**Exercise requirements:**
Extract exactly those lines that lie between the start of the material and the line with "COL = scene.collection", including both boundary lines and no others.

**Records with scene code:**
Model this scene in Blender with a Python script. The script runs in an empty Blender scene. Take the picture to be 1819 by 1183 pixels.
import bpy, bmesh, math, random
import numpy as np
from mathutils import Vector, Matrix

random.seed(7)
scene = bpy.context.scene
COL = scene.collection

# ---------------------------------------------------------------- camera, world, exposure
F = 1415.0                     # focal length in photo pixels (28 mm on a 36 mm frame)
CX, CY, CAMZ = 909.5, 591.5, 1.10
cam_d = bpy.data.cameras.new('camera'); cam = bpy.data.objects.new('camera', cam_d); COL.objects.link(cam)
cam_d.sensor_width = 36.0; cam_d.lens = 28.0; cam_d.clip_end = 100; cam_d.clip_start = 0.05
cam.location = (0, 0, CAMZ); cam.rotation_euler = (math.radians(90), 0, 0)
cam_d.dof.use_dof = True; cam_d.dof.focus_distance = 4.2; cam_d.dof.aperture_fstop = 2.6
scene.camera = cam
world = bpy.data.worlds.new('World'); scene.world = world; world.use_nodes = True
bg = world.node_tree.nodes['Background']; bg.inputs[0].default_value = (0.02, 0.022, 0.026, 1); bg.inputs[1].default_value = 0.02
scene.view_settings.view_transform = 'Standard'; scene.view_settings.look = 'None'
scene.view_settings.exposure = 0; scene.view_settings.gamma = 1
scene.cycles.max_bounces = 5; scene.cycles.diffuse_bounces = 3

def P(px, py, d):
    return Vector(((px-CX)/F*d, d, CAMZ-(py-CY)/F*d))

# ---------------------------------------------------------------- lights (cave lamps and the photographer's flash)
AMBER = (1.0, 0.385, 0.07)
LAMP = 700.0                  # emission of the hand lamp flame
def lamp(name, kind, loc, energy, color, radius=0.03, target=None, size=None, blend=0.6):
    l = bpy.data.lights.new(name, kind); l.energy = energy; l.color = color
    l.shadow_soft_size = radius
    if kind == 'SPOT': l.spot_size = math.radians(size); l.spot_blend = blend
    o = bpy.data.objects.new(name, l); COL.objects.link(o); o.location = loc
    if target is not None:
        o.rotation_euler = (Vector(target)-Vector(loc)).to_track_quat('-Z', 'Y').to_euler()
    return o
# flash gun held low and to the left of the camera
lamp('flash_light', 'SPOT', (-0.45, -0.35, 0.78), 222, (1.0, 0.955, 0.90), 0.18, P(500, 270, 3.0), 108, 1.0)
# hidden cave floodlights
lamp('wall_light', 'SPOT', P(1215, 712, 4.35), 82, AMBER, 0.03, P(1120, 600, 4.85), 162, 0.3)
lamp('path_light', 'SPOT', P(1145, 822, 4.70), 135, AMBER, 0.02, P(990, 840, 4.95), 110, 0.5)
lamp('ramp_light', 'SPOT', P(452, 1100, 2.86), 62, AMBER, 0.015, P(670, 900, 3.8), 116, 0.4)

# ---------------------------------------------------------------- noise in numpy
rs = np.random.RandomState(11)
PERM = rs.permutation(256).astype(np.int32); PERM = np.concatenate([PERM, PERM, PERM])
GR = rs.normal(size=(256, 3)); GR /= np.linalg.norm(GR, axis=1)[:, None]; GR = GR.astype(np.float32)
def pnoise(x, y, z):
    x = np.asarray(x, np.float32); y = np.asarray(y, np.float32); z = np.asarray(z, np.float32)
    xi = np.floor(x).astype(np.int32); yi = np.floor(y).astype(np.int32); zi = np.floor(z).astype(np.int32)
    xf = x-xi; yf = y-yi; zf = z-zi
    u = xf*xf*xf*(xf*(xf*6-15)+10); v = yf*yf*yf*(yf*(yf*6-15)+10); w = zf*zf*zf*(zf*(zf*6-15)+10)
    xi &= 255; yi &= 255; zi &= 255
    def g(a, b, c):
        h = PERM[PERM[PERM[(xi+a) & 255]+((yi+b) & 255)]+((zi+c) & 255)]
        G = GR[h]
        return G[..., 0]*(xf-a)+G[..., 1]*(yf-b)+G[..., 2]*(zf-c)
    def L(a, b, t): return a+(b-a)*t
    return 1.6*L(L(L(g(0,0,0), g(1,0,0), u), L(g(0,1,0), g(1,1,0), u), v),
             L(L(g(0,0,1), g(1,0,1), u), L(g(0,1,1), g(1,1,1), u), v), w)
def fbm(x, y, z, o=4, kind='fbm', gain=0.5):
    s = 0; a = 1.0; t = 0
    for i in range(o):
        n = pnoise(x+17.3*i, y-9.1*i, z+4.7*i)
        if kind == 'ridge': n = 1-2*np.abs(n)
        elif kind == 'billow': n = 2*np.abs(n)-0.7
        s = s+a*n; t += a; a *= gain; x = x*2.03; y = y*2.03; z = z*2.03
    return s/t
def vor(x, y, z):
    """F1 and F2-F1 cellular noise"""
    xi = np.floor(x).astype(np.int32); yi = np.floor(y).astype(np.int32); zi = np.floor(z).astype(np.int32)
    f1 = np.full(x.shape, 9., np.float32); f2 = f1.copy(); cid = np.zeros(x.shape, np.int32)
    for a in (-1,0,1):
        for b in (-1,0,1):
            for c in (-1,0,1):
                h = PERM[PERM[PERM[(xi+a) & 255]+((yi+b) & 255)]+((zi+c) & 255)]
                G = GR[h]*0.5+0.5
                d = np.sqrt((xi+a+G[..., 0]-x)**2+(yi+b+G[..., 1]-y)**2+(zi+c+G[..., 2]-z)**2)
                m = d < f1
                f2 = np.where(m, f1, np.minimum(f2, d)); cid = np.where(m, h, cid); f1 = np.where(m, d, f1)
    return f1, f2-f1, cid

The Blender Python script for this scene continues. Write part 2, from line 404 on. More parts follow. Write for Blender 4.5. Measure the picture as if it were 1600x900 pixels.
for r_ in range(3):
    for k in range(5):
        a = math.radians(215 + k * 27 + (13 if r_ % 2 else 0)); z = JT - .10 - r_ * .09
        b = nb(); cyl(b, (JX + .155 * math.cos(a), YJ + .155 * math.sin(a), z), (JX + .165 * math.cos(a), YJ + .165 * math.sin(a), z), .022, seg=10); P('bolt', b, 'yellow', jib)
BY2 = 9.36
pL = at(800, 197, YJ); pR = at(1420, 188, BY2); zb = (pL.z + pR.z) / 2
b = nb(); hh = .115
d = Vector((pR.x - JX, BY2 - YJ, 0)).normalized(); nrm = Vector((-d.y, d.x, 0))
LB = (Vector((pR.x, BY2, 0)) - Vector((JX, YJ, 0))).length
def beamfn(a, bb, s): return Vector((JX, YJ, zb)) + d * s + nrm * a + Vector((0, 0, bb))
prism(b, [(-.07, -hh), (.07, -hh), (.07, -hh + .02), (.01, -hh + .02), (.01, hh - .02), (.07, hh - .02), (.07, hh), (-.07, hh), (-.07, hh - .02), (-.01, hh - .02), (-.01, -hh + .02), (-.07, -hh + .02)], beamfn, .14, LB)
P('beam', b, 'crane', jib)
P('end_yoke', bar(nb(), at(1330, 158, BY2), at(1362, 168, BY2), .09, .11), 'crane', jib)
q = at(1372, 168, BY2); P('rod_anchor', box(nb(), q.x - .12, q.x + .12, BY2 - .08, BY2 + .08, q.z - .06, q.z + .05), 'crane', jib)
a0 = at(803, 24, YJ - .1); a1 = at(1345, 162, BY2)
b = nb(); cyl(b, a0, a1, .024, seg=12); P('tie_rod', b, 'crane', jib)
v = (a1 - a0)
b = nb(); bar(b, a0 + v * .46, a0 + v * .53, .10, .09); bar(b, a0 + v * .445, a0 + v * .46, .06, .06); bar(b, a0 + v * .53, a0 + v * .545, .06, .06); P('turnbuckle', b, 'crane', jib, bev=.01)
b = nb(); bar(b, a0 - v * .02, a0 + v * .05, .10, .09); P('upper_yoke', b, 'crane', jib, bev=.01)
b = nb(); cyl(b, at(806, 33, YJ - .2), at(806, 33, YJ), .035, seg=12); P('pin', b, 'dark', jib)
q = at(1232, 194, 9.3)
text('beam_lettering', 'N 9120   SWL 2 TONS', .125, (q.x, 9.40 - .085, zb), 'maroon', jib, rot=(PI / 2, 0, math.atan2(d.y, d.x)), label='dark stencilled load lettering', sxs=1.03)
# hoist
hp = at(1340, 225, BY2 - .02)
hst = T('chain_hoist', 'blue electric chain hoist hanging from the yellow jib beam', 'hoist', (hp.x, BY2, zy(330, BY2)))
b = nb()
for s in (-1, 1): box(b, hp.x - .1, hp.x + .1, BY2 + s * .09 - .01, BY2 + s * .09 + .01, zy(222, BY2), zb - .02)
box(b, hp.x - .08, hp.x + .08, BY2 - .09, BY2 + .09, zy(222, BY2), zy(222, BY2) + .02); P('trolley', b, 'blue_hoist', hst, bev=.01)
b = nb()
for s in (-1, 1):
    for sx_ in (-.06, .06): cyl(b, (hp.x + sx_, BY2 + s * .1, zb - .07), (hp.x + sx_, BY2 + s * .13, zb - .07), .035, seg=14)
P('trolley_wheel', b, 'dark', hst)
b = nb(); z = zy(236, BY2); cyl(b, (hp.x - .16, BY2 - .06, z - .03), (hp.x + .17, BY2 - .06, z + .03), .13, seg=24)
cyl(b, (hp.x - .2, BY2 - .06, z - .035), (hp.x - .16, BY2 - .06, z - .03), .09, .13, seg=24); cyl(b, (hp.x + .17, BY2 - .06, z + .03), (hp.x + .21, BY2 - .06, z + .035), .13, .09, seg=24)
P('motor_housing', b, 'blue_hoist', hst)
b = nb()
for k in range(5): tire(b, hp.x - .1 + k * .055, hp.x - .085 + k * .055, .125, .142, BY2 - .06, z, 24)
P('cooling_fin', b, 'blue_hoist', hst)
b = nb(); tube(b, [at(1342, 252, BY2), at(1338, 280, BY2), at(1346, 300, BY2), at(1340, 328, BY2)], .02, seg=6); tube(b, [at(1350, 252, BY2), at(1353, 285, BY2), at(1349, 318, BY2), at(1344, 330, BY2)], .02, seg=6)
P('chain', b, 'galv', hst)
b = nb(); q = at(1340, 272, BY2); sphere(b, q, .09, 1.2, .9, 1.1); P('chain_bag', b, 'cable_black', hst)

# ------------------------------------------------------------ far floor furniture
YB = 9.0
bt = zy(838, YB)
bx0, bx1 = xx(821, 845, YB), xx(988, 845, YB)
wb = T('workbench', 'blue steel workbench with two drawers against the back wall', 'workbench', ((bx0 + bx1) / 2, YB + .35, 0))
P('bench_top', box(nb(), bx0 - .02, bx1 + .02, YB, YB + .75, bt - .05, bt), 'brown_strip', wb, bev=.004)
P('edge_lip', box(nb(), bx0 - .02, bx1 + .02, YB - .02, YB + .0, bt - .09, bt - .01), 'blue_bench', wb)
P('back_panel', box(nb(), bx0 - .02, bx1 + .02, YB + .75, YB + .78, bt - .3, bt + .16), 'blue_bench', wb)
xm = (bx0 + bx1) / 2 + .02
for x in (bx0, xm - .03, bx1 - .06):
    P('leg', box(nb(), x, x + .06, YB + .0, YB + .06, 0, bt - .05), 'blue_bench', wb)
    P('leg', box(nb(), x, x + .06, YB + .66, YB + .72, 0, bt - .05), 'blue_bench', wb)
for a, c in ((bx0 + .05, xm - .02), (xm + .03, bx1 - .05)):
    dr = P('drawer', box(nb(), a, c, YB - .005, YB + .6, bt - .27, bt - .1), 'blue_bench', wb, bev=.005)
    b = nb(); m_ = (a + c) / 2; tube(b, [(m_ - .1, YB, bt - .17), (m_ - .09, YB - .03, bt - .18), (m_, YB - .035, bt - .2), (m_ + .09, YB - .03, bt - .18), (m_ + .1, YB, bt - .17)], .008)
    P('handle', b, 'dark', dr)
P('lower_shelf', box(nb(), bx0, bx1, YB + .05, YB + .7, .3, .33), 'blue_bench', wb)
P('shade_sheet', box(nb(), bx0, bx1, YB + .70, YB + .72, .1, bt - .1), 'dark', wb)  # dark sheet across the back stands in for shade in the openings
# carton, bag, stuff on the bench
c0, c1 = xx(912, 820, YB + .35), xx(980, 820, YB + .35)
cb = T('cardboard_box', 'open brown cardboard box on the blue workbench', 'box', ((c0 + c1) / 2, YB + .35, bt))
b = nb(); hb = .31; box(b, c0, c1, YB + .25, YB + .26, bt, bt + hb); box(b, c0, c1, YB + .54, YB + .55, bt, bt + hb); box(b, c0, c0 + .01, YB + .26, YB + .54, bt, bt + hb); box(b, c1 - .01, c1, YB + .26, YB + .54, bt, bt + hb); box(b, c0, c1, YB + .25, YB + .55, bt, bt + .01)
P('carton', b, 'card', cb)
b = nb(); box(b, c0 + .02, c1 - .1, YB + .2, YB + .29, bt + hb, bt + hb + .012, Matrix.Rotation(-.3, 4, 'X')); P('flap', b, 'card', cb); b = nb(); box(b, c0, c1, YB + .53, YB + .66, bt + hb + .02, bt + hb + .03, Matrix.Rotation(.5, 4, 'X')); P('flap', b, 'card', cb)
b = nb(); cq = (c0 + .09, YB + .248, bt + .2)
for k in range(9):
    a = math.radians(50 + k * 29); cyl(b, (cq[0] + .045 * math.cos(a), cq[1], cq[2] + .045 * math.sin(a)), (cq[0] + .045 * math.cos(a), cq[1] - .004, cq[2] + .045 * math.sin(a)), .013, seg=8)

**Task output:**
Model this scene in Blender with a Python script. The script runs in an empty Blender scene. Take the picture to be 1819 by 1183 pixels.
import bpy, bmesh, math, random
import numpy as np
from mathutils import Vector, Matrix

random.seed(7)
scene = bpy.context.scene
COL = scene.collection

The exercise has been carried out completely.